Mais, j'arrête là mon baragouin pour vous encourager +++ à aller voir cette exposition si jamais vous ne l'avez pas déjà vue. Au pire, n'hésitez pas à vous mettre en grève pour l'occasion, ça vaut le coup !


Sachez simplement qu'il y a des chances pour que vous en sortiez chamboulé.



Pas de liste de livres cette semaine pour cause de radioactivité (comprenne qui pourra). A la place, une liste de détails de tableaux de l'exposition en question.


Désormais, je suis comme tous ces gens contre lesquels je pestais en permanence dans les musées parce qu'ils prennent les tableaux en photo... Depuis que j'ai un téléphone à peu près comme tout le monde (marque chinoise quand même) qui fait des photos correctes, j'avoue que j'ai du mal à me retenir de prendre quelques détails.


Je les partage avec vous pour la peine, que ça serve au moins à quelque chose :


Le mariage de la vierge (détail)



Christ en croix (je crois) (détail)


Détail de je ne sais plus quel tableau (c'est bien la peine d'y aller 3 fois...)

La mise au tombeau (détail)

Des nouvelles du blog :

Dans le billet mi-ville mi-campagne, il était encore-déjà question d'un peintre, Gustave COURBET en l'occurrence, mais sous sa forme littéraire cette fois.


Revenant à la beauté, tout le monde devrait y avoir accès ! C'est pourquoi pour les vacances de février, je promets ici même d'amener au Louvre les 3 enfants qui m'ont demandé de réitérer notre expérience de visite de musée ensemble.
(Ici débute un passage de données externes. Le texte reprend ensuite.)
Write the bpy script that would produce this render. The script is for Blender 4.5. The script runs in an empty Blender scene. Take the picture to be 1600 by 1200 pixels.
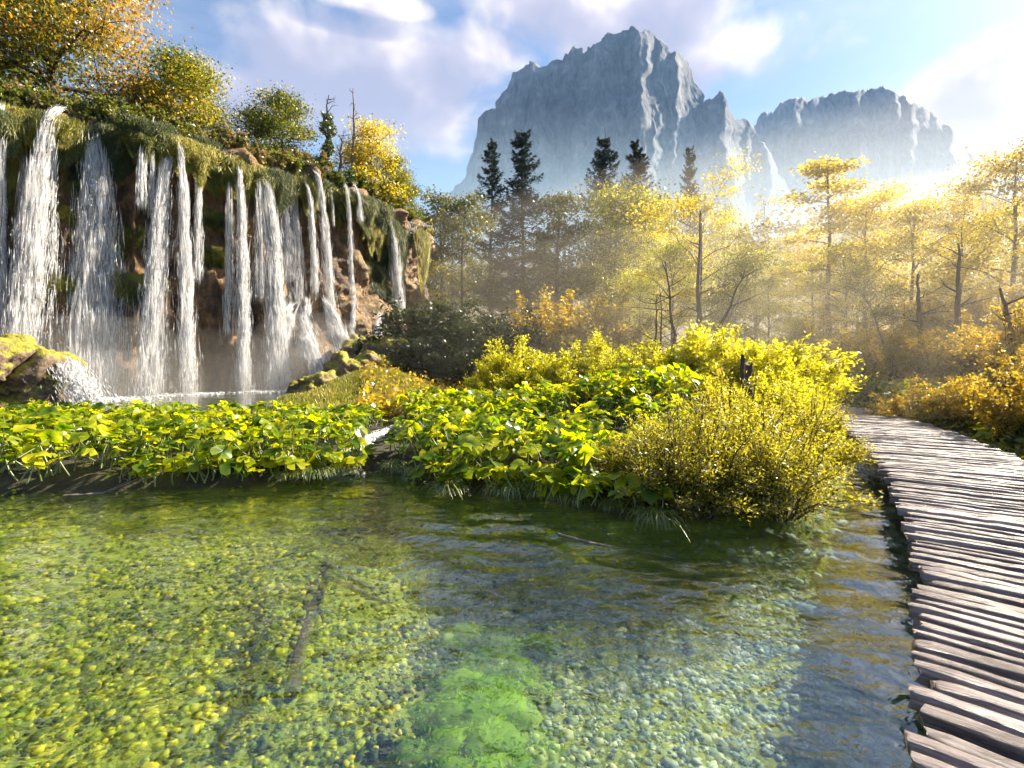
import bpy, math, random
import numpy as np
S = bpy.context.scene
COL = S.collection
R = math.radians
# ------------------------------------------------------------------ camera, light, sky, exposure
F, H, VH = 720.0, 2.0, 565.0            # focal length in photo pixels, eye height over the pond, horizon row
cam = bpy.data.cameras.new('camera'); camo = bpy.data.objects.new('camera', cam); COL.objects.link(camo)
camo.location = (0, 0, H); camo.rotation_euler = (R(90), 0, 0)
cam.sensor_width = 36; cam.lens = 36 * F / 1600; cam.shift_y = -(600 - VH) / 1600
cam.clip_start = 0.05; cam.clip_end = 30000
S.camera = camo
SAZ, SEL = R(63), R(36)                  # the sun stands to the right, a little ahead
SUN = np.array([math.sin(SAZ) * math.cos(SEL), math.cos(SAZ) * math.cos(SEL), math.sin(SEL)])
sl = bpy.data.lights.new('sun', 'SUN'); sl.energy = 5.0; sl.angle = R(0.55); sl.color = (1.0, 0.885, 0.69)
so = bpy.data.objects.new('sun', sl); COL.objects.link(so)
from mathutils import Vector, Matrix, noise as mnoise
so.rotation_euler = Vector(SUN).to_track_quat('Z', 'Y').to_euler()
S.view_settings.view_transform = 'Standard'; S.view_settings.look = 'None'
S.view_settings.gamma = 1; S.view_settings.use_curve_mapping = False
S.view_settings.exposure = 2.0
cy = S.cycles
cy.use_denoising = True; cy.use_adaptive_sampling = True; cy.adaptive_threshold = .05
try: cy.denoiser = 'OPENIMAGEDENOISE'
except Exception: pass
cy.max_bounces = 8; cy.diffuse_bounces = 4; cy.glossy_bounces = 3; cy.transmission_bounces = 5
cy.transparent_max_bounces = 12; cy.volume_bounces = 1
cy.caustics_reflective = False; cy.caustics_refractive = False
cy.sample_clamp_indirect = 6.0

# ------------------------------------------------------------------ node helpers
class X:
    """a socket with arithmetic"""
    nt = None
    def __init__(s, v): s.v = v
    def _m(s, op, *o):
        n = X.nt.nodes.new('ShaderNodeMath'); n.operation = op
        for i, a in enumerate((s,) + o):
            a = a.v if isinstance(a, X) else a
            if isinstance(a, (int, float)): n.inputs[i].default_value = a
            else: X.nt.links.new(a, n.inputs[i])
        return X(n.outputs[0])
    def __add__(s, o): return s._m('ADD', o)
    def __sub__(s, o): return s._m('SUBTRACT', o)
    def __mul__(s, o): return s._m('MULTIPLY', o)
    def __truediv__(s, o): return s._m('DIVIDE', o)
    __radd__ = __add__; __rmul__ = __mul__
    def max(s, o): return s._m('MAXIMUM', o)
    def min(s, o): return s._m('MINIMUM', o)
    def sqrt(s): return s._m('SQRT')
    def smooth(s, a, b):
        n = X.nt.nodes.new('ShaderNodeMapRange'); n.interpolation_type = 'SMOOTHSTEP'
        X.nt.links.new(s.v, n.inputs[0]); n.inputs[1].default_value = a; n.inputs[2].default_value = b
        return X(n.outputs[0])
def node(nt, t, ins=None, **kw):
    n = nt.nodes.new('ShaderNode' + t)
    for k, v in kw.items(): setattr(n, k, v)
    for k, v in (ins or {}).items():
        v = v.v if isinstance(v, X) else v
        if hasattr(v, 'is_output'): nt.links.new(v, n.inputs[k])
        else: n.inputs[k].default_value = v
    return n
def ramp(nt, fac, stops, interp='LINEAR'):
    n = nt.nodes.new('ShaderNodeValToRGB'); e = n.color_ramp.elements; n.color_ramp.interpolation = interp
    while len(e) < len(stops): e.new(0.5)
    for k, (p, c) in enumerate(stops):
        e[k].position = p; e[k].color = (c[0], c[1], c[2], 1) if len(c) == 3 else c
    nt.links.new(fac.v if isinstance(fac, X) else fac, n.inputs[0])
    return n.outputs[0]
def g3(v): return (v, v, v)
def new_mat(name):
    m = bpy.data.materials.new(name); m.use_nodes = True; nt = m.node_tree; nt.nodes.clear(); X.nt = nt
    out = nt.nodes.new('ShaderNodeOutputMaterial')
    return m, nt, out
def noise_tex(nt, vec, scale, detail=4, rough=0.55, dist=0.0):
    n = node(nt, 'TexNoise', {'Scale': scale, 'Detail': detail, 'Roughness': rough, 'Distortion': dist})
    if vec is not None: nt.links.new(vec, n.inputs['Vector'])
    return n.outputs['Fac']
def pos(nt, scale=(1, 1, 1), kind='Object'):
    if kind == 'World': src = node(nt, 'NewGeometry').outputs['Position']
    else: src = node(nt, 'TexCoord').outputs[kind]
    return node(nt, 'VectorMath', {0: src, 1: scale}, operation='MULTIPLY').outputs[0]

# ------------------------------------------------------------------ sky with cumulus clouds
w = bpy.data.worlds.new('World'); S.world = w; w.use_nodes = True
nt = w.node_tree; nt.nodes.clear(); X.nt = nt
w.cycles.sampling_method = 'NONE'
wo = nt.nodes.new('ShaderNodeOutputWorld')
sk = node(nt, 'TexSky', sky_type='NISHITA', sun_disc=False, sun_elevation=SEL, sun_rotation=SAZ,
          altitude=500, air_density=1.0, dust_density=.7, ozone_density=3.0)
def px_dir(u, v): 
    d = np.array([(u - 800) / F, 1, (VH - v) / F]); return d / np.linalg.norm(d)
def px_ae(u, v):
    d = px_dir(u, v); return math.atan2(d[0], d[1]), math.asin(d[2])
gen = node(nt, 'TexCoord').outputs['Generated']
sep = node(nt, 'SeparateXYZ', {0: gen})
dx, dy, dz = (X(sep.outputs[i]) for i in range(3))
az = dx._m('ARCTAN2', dy); el = dz._m('ARCSINE')
blobs = []
for (u, v, ru, rv) in ((470, 95, 150, 75), (610, 120, 170, 85), (730, 85, 130, 60), (560, 175, 210, 50), (880, 10, 200, 60), (1010, 30, 190, 85),
                       (1120, 85, 130, 55), (1600, 120, 60, 55), (590, 8, 130, 20), (1530, 150, 90, 40), (430, 150, 120, 60)):
    a, e = px_ae(u, v); blobs.append((a, e, ru / F, rv / F * (math.cos(e) + .25) / 1.2))
rr = random.Random(5)
for k in range(6):                      # the same kind of cloud on round the rest of the sky
    blobs.append((rr.choice((-1, 1)) * rr.uniform(1.1, 3.1), rr.uniform(.25, .75), rr.uniform(.2, .4), rr.uniform(.07, .14)))
ae = node(nt, 'CombineXYZ', {0: az, 1: el}).outputs[0]
def cover(da, de, det):
    m = None
    for a, e, ra, re in blobs:
        v = node(nt, 'VectorMath', {0: ae, 1: (1 / ra, 1 / re, 0), 2: (-(a - da) / ra, -(e - de) / re, 0)}, operation='MULTIPLY_ADD').outputs[0]
        k = X(node(nt, 'VectorMath', {0: v}, operation='LENGTH').outputs['Value'])
        m = k if m is None else m.min(k)
    off = node(nt, 'VectorMath', {0: gen, 1: (SUN[0] * da, SUN[1] * da, de)}, operation='ADD').outputs[0]
    n = X(noise_tex(nt, off, 6.5, det, .56, .2))
    return m.min(2.5) * -1.0 + n * 2.6 - 0.12
c0 = cover(0, 0, 6); c1 = cover(.055, .035, 3)
dens = c0.smooth(-.05, .75)
lit = c1.smooth(-.25, 1.0) * -1.0 + 1.0
wisp = X(noise_tex(nt, node(nt, 'VectorMath', {0: gen, 1: (2.0, 2.0, 7.0)}, operation='MULTIPLY').outputs[0], 1.7, 6, .6, .5)).smooth(.45, .8) * .45
ccol = ramp(nt, lit, [(0, (.40, .40, .52)), (.4, (.58, .54, .62)), (.7, (.86, .77, .72)), (1, (1.0, .92, .82))])
bg1 = node(nt, 'Background', {'Color': sk.outputs[0], 'Strength': 0.05})
bg2 = node(nt, 'Background', {'Color': ccol, 'Strength': 0.33})
mx = node(nt, 'MixShader', {0: dens.max(wisp) * .93, 1: bg1.outputs[0], 2: bg2.outputs[0]})
nt.links.new(mx.outputs[0], wo.inputs[0])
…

Ils veulent voir la Joconde.

Ce sont des enfants qui, bien que parisiens de naissance, et n'ayant pas à payer l'entrée du musée, ne connaissent pas ce luxe. Grâce à l'école, ils y vont parfois, et c'est heureux. Mais pour eux, c'est l'école. Or, je voudrais tant qu'ils sachent qu'ils peuvent y aller de leur propre initiative, par leur propres moyens, pour eux-mêmes, qu'ils en ont le droit, car la beauté c'est pour tout le monde les mouflets, même pour vous !

Ils en doutent tant parfois... Confer l'affligeant récit de malaise dans la représentation.